Git 2.51 (Aug 18, 2025): SHA‑256 & Reftable prep — a real inflection for large repos and tooling

DevOpsGit

Key update

Git 2.51 (released August 18, 2025) delivers several repository‑scale improvements and—most importantly—formalizes the transition path toward Git 3.0 by making SHA‑256 the future default hash algorithm and preparing the reftable reference backend as the default for new repositories.

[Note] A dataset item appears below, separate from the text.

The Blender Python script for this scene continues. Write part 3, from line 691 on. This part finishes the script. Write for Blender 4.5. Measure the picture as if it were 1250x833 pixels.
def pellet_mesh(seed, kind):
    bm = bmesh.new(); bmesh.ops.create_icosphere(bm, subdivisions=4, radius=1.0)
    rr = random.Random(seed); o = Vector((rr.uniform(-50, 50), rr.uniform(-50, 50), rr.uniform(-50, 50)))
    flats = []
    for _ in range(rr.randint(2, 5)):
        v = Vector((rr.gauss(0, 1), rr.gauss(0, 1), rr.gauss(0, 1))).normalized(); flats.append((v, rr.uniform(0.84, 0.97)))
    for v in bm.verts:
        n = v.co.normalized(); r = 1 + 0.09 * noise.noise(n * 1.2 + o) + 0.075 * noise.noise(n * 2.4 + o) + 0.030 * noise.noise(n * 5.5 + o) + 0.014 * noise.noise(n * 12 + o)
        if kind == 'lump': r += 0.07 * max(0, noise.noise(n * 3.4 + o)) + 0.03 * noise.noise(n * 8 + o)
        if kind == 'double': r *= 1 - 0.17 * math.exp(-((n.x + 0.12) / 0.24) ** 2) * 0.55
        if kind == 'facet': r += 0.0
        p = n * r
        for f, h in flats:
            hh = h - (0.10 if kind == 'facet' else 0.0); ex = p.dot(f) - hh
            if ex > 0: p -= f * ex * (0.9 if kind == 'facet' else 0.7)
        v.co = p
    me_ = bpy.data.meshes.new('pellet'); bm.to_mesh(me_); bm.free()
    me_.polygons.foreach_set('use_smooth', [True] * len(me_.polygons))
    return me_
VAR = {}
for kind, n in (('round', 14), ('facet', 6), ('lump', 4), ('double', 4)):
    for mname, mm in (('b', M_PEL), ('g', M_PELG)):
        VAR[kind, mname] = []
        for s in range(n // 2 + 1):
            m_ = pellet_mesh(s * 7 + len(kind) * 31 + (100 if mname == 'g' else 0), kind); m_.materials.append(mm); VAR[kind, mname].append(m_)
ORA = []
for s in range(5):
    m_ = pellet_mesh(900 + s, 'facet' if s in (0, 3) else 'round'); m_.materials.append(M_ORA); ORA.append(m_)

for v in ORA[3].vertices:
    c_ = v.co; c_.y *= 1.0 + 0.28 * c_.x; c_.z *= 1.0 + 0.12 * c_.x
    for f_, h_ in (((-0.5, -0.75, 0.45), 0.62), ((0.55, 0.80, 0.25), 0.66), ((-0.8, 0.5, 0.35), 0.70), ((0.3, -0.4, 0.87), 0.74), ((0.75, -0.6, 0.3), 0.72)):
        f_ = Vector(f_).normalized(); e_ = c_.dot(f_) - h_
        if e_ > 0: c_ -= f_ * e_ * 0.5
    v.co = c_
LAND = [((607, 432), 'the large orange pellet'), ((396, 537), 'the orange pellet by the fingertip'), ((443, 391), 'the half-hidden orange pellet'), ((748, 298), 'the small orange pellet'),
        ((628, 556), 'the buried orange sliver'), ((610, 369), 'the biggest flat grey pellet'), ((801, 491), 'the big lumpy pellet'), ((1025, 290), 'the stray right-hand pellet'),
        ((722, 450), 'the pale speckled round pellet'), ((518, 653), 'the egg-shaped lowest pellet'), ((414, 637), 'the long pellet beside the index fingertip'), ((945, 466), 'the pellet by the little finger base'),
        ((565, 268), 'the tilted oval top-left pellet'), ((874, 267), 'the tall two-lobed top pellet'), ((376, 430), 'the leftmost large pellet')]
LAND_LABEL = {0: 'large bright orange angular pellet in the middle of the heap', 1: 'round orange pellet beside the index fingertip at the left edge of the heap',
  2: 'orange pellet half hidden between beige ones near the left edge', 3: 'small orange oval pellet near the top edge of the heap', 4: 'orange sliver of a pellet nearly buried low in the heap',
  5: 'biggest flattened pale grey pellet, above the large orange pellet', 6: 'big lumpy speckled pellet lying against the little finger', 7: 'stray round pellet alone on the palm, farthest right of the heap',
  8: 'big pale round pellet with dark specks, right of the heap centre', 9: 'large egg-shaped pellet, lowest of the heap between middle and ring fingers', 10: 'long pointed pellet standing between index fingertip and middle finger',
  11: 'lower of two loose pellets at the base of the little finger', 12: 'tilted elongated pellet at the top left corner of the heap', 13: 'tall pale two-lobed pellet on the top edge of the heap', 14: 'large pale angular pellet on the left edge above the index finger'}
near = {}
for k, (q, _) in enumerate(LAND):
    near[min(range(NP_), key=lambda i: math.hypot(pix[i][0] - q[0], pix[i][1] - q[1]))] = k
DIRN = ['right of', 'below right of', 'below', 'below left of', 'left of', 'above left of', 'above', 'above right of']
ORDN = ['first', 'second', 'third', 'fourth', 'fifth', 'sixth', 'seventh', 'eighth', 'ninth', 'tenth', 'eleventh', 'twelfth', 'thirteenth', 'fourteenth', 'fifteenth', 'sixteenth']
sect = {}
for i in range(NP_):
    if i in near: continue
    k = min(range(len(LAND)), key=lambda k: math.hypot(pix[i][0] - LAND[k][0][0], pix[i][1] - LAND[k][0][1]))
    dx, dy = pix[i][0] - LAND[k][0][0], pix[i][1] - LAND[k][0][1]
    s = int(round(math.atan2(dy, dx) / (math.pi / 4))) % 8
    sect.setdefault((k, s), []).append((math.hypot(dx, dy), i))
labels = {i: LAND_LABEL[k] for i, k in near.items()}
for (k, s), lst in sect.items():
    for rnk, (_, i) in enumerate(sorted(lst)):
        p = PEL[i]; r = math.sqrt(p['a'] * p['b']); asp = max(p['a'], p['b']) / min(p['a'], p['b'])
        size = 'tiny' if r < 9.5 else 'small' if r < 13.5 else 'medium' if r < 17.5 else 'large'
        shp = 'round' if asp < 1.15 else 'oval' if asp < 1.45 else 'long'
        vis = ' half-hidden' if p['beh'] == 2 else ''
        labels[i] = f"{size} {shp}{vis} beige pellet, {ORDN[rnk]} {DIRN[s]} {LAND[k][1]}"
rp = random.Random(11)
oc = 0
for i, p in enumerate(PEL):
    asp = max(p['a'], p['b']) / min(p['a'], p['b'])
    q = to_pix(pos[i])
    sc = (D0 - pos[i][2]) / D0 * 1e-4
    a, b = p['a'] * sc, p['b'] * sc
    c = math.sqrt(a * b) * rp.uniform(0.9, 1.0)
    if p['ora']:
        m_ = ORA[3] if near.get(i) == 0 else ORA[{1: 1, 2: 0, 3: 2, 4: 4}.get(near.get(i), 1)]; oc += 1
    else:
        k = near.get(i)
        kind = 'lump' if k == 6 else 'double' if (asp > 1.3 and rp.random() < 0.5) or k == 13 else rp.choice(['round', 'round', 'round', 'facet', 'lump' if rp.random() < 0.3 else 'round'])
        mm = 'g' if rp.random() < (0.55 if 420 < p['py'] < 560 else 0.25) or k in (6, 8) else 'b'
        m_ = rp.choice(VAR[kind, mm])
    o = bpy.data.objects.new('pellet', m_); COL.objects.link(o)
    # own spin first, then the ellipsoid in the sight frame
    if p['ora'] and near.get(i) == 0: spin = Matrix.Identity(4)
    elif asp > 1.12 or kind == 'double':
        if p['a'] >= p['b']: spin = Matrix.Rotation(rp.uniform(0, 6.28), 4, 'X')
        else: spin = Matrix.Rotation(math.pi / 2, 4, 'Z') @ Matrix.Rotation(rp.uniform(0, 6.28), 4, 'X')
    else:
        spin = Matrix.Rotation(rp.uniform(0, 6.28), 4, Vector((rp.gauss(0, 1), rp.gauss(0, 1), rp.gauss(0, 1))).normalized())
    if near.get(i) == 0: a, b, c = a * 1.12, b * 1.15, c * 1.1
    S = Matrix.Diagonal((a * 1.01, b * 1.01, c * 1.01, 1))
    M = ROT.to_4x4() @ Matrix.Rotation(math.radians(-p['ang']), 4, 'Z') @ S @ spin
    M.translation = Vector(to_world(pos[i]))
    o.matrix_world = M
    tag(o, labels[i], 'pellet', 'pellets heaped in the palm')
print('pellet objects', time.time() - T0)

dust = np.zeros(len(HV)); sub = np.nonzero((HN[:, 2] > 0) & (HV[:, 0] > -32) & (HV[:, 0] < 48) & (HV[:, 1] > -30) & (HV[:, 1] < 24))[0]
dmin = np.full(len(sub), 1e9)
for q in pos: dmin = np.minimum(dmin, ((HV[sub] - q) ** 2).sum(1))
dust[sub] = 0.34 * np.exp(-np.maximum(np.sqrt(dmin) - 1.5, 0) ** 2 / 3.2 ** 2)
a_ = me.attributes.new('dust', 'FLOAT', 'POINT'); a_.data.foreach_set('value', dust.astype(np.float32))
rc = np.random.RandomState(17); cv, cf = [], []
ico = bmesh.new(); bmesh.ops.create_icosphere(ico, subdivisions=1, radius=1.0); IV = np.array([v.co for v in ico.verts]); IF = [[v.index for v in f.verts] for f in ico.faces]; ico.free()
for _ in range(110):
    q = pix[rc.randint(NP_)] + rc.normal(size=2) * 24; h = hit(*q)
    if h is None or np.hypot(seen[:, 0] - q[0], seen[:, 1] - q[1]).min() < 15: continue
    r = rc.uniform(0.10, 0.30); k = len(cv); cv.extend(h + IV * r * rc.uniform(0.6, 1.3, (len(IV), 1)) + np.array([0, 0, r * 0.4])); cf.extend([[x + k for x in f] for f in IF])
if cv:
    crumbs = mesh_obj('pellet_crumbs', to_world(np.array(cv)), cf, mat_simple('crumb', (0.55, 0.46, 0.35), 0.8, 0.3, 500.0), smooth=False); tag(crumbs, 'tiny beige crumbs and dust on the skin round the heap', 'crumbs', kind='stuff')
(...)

The release also adds cruft‑free multi‑pack index (MIDX) handling, a new “path‑walk” repacking mode that can produce significantly smaller packs, a stash import/export interchange format, and stabilizes previously experimental commands like git switch/git restore. (github.blog)

Why it matters

This is not a cosmetic release: changing the default hash algorithm and reference backend affects interoperability assumptions that many scripts, CI pipelines, hosting providers, release tooling, and third‑party integrations still make today. Practical impacts you should plan for now include: any tooling that assumes 40‑character SHA‑1 IDs or parses object IDs by length will break when repositories use SHA‑256; hooks, signed tags, deployment manifests, and metadata stores must accept longer hashes; hosting and mirror tooling needs reftable support to gain the atomic, case‑insensitive‑safe ref handling and large‑refset performance gains reftable offers; and monorepo maintainers can expect materially smaller and faster MIDX writes and smaller packfiles when using the new packing options. The project provides an opt‑in transition path (so existing SHA‑1 repos keep working) but the final default arrives with Git 3.0, so now is the time to test.

For teams: run CI images with Git ≥2.51 in a staging environment, audit and fix any scripts or regexes that assume 40‑char SHA‑1s, verify your code hosts and CI providers have roadmap/compatibility for SHA‑256/reftable, and try repacking with the new path‑walk/repack options on large repositories to measure immediate storage and performance benefits. For large enterprise monorepos and forensic/security workflows, start a compatibility plan (tooling, backups, mirrors, and signatures) because mixed‑hash environments introduce operational complexity if not coordinated.